Nominal GDP for the year will thus be 6.2 billion Euros.
Assume that during the second year 1.2 million telephones and 210,000 cars are produced. At the same time, the price of a telephone increases to €220 and of a car to €33,000. GDP for year two will then be:
- 1,200,000 telephones @ €220 + 210,000 cars @ €33,000= €264M+€6,930M= €7,1940M.
Nominal GDP for year two will thus be nearly 7.2 billion Euros, which is an increase of over 16%. But this increase depends partly on an increase in volume and partly on an increase in price. Calculating GDP with fixed prices will correct for the price increase between the two years. We take the volumes from year two and the prices from year one. GDP with fixed prices will be:
- 1,200,000 telephones @ €200+210,000 cars @ €30,000= €240M+ €6,300M = €6,540M.

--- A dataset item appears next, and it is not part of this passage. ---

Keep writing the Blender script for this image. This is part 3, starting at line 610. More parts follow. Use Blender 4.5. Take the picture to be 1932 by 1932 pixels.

GDP for the second year will instead now be approximately 6.5 billion Euros. This is an increase of 5.5%, which shows a significantly lower growth as compared with the increase in nominal GDP. The difference also shows that the manufacturers have succeeded in increasing their prices in parallel with the increase in volume -- inflation-driven growth.
GDP is used principally to see the growth in a specific country from one period of time to another. But GDP per capita is also used to compare growth and living standards between countries.
Measuring by comparing numbers between countries has its deficiencies, however, and is subject to a great deal of criticism. The most important objection is that not all production is included in GDP -- e.g., all "do-it-yourself-jobs", unpaid, non-profit or black-market work is not included.
Another deficiency is that it is difficult to determine the value of the public sector's production. This is taken at what it costs, not at the value it delivers. But despite these deficiencies GDP is an accepted, established and much used measure.